» **Instruction**
Your task is to transcribe, without alteration, the lines from the top of the material below through the line bearing "xe, ZB, .422)", inclusive.
** START Given material **
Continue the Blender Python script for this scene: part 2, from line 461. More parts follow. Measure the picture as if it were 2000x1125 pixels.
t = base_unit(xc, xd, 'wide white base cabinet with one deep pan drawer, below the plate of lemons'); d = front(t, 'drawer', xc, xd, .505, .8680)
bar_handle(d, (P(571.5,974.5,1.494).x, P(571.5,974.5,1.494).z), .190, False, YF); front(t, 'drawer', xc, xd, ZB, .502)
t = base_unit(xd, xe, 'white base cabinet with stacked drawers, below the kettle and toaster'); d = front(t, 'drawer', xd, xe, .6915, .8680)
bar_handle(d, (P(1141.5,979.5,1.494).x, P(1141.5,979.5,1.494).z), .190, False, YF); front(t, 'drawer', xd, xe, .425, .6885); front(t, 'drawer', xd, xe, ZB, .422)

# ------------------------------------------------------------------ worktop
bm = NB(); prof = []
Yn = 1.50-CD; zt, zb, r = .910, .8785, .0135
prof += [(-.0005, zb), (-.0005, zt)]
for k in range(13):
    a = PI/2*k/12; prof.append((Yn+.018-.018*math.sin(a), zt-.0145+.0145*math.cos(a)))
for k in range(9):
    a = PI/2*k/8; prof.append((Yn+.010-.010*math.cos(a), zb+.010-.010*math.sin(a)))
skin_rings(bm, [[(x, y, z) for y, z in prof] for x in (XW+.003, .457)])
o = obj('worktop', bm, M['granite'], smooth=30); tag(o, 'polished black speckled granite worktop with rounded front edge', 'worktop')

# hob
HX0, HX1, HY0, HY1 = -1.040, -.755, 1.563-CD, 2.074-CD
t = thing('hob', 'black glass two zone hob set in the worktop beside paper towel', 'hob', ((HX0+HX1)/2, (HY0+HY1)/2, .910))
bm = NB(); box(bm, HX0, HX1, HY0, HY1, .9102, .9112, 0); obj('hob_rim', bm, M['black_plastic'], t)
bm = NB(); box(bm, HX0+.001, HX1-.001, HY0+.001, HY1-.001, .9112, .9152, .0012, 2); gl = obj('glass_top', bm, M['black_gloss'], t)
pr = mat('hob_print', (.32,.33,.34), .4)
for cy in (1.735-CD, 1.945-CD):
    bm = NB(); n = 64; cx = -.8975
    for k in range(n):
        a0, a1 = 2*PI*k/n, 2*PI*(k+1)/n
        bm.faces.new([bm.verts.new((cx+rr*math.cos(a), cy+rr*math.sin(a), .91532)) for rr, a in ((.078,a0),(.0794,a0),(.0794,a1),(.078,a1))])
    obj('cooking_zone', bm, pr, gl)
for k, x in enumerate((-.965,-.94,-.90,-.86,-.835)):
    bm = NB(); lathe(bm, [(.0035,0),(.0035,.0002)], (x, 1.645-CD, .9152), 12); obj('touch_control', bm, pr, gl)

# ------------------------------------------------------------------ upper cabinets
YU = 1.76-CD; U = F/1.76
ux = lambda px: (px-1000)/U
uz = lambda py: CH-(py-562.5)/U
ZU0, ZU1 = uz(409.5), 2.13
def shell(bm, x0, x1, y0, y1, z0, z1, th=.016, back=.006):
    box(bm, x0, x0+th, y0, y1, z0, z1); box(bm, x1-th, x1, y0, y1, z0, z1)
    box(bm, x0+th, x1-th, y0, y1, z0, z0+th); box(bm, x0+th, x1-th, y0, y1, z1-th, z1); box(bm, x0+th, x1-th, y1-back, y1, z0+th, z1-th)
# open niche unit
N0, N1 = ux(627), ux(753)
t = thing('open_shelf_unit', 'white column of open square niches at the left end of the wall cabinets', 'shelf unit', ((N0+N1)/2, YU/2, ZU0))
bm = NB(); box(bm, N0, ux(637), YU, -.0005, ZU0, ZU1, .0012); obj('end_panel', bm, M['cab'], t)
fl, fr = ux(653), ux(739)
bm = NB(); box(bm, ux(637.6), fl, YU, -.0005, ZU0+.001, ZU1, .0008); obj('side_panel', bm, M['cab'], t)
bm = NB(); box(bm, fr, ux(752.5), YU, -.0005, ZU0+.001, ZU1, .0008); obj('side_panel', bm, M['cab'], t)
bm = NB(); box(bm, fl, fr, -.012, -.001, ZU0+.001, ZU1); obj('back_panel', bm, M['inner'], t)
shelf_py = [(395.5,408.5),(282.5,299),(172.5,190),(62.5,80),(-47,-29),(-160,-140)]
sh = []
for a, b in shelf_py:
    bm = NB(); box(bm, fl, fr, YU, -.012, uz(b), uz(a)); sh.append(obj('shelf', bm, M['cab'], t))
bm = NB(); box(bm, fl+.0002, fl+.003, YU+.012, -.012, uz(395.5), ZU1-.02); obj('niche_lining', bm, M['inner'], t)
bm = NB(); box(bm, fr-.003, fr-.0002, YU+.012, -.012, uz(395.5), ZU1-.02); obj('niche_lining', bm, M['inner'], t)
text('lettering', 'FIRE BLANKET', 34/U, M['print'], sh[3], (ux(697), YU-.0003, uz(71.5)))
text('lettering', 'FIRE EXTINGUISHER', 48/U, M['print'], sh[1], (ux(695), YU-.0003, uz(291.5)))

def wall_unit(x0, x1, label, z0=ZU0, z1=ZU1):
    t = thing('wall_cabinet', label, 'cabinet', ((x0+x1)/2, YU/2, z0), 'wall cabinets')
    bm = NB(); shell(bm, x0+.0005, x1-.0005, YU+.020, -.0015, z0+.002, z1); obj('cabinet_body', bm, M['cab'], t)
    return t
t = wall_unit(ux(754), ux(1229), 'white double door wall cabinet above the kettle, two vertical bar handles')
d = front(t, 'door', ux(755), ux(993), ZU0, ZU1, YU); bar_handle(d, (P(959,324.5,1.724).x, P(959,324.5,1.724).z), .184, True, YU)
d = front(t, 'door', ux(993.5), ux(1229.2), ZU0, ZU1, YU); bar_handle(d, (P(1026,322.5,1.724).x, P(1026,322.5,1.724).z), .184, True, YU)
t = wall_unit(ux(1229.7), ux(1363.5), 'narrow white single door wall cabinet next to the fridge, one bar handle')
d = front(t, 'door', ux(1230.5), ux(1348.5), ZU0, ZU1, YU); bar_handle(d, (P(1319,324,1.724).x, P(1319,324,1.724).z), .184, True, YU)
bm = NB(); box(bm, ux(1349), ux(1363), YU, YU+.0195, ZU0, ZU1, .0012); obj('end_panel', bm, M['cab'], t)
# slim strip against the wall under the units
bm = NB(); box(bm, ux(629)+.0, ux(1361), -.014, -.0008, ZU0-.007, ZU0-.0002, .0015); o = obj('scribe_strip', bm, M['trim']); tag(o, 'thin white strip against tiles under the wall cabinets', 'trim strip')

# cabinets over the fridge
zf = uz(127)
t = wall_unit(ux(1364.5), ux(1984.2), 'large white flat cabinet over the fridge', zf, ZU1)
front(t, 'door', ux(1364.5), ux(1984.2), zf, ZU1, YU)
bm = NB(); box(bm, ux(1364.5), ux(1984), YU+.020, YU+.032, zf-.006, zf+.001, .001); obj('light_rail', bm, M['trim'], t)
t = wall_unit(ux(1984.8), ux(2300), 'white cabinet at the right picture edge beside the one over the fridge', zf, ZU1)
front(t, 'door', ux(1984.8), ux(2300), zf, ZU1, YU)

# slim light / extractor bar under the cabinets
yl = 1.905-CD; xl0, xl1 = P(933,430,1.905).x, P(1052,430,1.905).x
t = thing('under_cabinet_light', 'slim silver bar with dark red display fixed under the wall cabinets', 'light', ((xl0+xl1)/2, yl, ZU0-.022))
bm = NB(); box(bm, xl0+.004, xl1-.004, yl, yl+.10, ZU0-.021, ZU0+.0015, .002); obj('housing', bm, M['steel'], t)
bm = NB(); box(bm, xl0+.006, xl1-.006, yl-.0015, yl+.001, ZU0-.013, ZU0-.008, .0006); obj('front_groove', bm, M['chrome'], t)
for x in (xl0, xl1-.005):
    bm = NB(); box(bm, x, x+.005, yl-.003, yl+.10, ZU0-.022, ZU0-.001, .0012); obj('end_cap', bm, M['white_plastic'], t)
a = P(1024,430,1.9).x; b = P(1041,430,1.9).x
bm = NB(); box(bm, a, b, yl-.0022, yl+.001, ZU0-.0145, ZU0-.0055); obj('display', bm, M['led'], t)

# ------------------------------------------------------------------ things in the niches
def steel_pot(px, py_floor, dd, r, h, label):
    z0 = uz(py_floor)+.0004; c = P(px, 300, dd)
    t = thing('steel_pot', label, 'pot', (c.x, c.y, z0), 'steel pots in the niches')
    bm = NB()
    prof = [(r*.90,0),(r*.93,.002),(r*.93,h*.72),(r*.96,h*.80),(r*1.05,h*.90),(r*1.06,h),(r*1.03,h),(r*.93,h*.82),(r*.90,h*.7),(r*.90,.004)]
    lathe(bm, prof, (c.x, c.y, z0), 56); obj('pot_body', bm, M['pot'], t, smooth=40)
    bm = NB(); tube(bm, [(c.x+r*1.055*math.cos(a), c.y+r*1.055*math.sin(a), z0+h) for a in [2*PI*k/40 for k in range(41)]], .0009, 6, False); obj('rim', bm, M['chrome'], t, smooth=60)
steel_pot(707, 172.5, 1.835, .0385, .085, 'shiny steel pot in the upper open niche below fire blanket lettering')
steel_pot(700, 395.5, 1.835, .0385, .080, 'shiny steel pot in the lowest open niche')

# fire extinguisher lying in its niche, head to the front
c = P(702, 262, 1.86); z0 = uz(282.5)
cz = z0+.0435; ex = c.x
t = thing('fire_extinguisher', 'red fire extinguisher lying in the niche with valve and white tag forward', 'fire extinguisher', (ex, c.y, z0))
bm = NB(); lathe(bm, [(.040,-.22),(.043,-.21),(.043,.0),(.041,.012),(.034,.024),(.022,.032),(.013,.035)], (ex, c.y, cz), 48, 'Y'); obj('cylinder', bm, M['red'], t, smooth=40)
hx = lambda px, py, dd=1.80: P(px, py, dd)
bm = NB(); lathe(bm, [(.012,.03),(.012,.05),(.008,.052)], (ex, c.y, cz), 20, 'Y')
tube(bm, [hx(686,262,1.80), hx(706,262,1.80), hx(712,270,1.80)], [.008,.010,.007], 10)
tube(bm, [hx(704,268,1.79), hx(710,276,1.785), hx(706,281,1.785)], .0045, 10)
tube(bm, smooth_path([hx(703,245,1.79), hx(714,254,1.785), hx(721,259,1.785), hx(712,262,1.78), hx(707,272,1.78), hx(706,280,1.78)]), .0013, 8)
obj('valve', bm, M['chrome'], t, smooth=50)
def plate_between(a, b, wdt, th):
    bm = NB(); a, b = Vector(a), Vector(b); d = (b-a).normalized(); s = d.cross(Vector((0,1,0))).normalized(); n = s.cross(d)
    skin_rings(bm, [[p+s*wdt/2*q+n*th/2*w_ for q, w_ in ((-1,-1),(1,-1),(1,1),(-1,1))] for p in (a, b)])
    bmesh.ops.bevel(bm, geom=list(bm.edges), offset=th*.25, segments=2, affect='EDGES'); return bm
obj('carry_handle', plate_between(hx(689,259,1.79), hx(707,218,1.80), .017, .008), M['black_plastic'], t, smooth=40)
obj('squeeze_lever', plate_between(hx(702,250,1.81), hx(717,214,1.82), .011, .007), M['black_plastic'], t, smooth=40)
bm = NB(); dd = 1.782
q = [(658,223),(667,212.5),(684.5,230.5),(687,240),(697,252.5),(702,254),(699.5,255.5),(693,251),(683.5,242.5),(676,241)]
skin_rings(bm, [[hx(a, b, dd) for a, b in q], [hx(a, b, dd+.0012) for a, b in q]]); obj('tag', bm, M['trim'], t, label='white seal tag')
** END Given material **
» **Written solution**
Continue the Blender Python script for this scene: part 2, from line 461. More parts follow. Measure the picture as if it were 2000x1125 pixels.
t = base_unit(xc, xd, 'wide white base cabinet with one deep pan drawer, below the plate of lemons'); d = front(t, 'drawer', xc, xd, .505, .8680)
bar_handle(d, (P(571.5,974.5,1.494).x, P(571.5,974.5,1.494).z), .190, False, YF); front(t, 'drawer', xc, xd, ZB, .502)
t = base_unit(xd, xe, 'white base cabinet with stacked drawers, below the kettle and toaster'); d = front(t, 'drawer', xd, xe, .6915, .8680)
bar_handle(d, (P(1141.5,979.5,1.494).x, P(1141.5,979.5,1.494).z), .190, False, YF); front(t, 'drawer', xd, xe, .425, .6885); front(t, 'drawer', xd, xe, ZB, .422)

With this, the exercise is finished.